From Shampoo to Shoes – Spirituality Sells

While I was away at New Wine (a ‘big Christian camping convention’ for anyone unfamiliar with UK Church scene) I realised I’d forgotten to take any shampoo. Browsing in  local supermarket, I came across these products that promised to ‘Revive Me Daily’ and was mildly amused by the appropriateness of such an aspiration given my current circumstances of camping in a charismatic conclave (those kind of alliterative sentences take effort, I hope you appreciate them!).

Anyway, I didn’t think that much more about it until I came across a comment in a book by Alan Hirsch Untamed: Reactivating a Missional Form of Discipleship. He writes ‘When we look at the power of consumerism… in our lives, we are convinced that we are dealing with a very significantly religious phenomenon: if the role of religion is to mediate a sense of identity, purpose, meaning and community, it can be said that consumerism fulfills all these criteria’.

In other words marketing people are utilising spirituality to sell things. ‘Marketers have now co-opted the language and symbolism of all the major religions in order to sell the product because they know that religion offers the ultimate object of desire …’ and that object is…? ‘transformation’.

We long to be changed and this aspiration isn’t just personal.

We also long to be change makers.
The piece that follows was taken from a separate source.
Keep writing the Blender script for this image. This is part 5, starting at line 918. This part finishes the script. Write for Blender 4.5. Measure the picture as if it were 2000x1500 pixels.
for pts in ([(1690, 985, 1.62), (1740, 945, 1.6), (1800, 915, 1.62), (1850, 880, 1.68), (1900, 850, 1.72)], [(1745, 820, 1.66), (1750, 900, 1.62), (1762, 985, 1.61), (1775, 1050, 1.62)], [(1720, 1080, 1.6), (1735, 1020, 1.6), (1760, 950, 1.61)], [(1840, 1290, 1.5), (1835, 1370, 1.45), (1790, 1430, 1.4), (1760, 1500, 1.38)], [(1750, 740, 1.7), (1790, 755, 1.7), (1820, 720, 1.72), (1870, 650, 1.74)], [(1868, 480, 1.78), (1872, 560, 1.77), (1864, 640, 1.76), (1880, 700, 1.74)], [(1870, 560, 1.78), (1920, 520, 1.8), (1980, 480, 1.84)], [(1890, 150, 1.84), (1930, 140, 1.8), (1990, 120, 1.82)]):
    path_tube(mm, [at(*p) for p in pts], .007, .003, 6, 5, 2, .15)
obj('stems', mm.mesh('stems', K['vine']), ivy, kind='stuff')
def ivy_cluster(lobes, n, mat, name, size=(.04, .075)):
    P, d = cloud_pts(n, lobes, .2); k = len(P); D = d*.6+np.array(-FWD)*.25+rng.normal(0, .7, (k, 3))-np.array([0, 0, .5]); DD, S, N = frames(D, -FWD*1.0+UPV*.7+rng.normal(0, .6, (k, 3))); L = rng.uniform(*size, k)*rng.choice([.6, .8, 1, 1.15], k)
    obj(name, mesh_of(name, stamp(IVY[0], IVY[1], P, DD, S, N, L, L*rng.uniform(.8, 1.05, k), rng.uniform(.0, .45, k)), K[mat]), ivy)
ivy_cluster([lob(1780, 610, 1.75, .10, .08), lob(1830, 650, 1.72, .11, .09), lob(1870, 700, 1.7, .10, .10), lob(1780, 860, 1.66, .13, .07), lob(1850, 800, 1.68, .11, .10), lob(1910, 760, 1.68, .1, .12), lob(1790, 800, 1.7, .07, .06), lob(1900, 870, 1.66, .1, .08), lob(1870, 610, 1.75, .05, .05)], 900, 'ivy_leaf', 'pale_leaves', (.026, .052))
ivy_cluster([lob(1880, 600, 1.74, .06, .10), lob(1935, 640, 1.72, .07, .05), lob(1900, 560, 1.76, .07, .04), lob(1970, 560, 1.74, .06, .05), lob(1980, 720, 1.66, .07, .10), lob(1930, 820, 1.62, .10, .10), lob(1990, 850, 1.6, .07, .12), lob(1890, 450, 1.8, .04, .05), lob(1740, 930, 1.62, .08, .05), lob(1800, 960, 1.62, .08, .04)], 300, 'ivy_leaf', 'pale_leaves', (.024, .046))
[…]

Listen to this stirring motivational piece – try to guess where it was said:

The opportunity to make the world better is everywhere if we choose to act. Better is seeing a void and filling it. Hearing a call for help and answering it. Taking a wrong and making it right. It is as small as making boots, shoes and gear or as big as changing the world. Better is giving employees time to serve. Building a house. Painting a school. Empowering our youth. Feeding the hungry. Or revitalising a community. Better is a call to action. A rallying cry. Fearless. Determined. Passionate. And Connected. It is searching within. Reaching out. Heading into the eye of the storm. Adventuring out to the middle of nowhere. And doing so with purpose. So when the sun sets and we think about what tomorrow will bring, we understand that better is not what we do. It is who we are. 

Was it a head-teacher in a leaving school assembly?

A politician?

A campaigner for justice?

No. It wasn’t any of those people (but it could have been). This piece of writing featured under the lid of a Timberland shoe box! I think it was an attempt to describe or inspire the kind of person who might buy Timberland shoes. WOW – brings a whole new level of meaning to the phrase ‘Fill your boots!’  And you just thought you were buying a pair of shoes, turns out they intend to transform you into a whole new person.

I found that quote in another excellent book I’ve just read Fast Living: How the Church will end Extreme Poverty by Scott C. Todd. This book  about extreme poverty was so NOT filled with doom and gloom, it didn’t load you with guilt, it didn’t overwhelm you with incomprehensible data. Instead it was easy to read, highly motivational, very uplifting and gave you a real sense of ‘Hey, there is something I can do here that will make a real difference, in fact there are several things I can do’.

Challenged by these two books David and I have decided to do several things at least one of which is quite scary and all of which challenge our self-centred consumer driven life-style.  (I might blog about the scary one at some point).

Ann Morrissey wrote in Beyond the Good Samaritan 

‘Our faith must be expressed in public action. Faith and morality, when they become solely the concern of the individual get too easily reduced to a strategy by which  individuals gather inner resources to enable them to cope with personal fears, sadnesses and stresses.’

Being a Christian is not about ‘making me feel good’. Jesus came to change the world, as the Christian faith took hold in the first few hundred years it was a huge rebellion against everything that had gone before, it turned the world upside down, its philanthropy, compassion and generosity was unheard of. It gave dignity and equality to all.  These are the values on which Western Civilisation was founded and prospered. Sadly these values are now residual and no longer revolutionary. Culture has forgotten why we hold such views, it’s because we were Christians. (This point is made very well in Atheist Delusions by David Bentley Hart).  So can we be good without God? That’s a big question (for another blog) but with God we have motivation, values and the power not just to be transformed personally but to be transformers of the world.

So, go fill those boots! And wash your hair!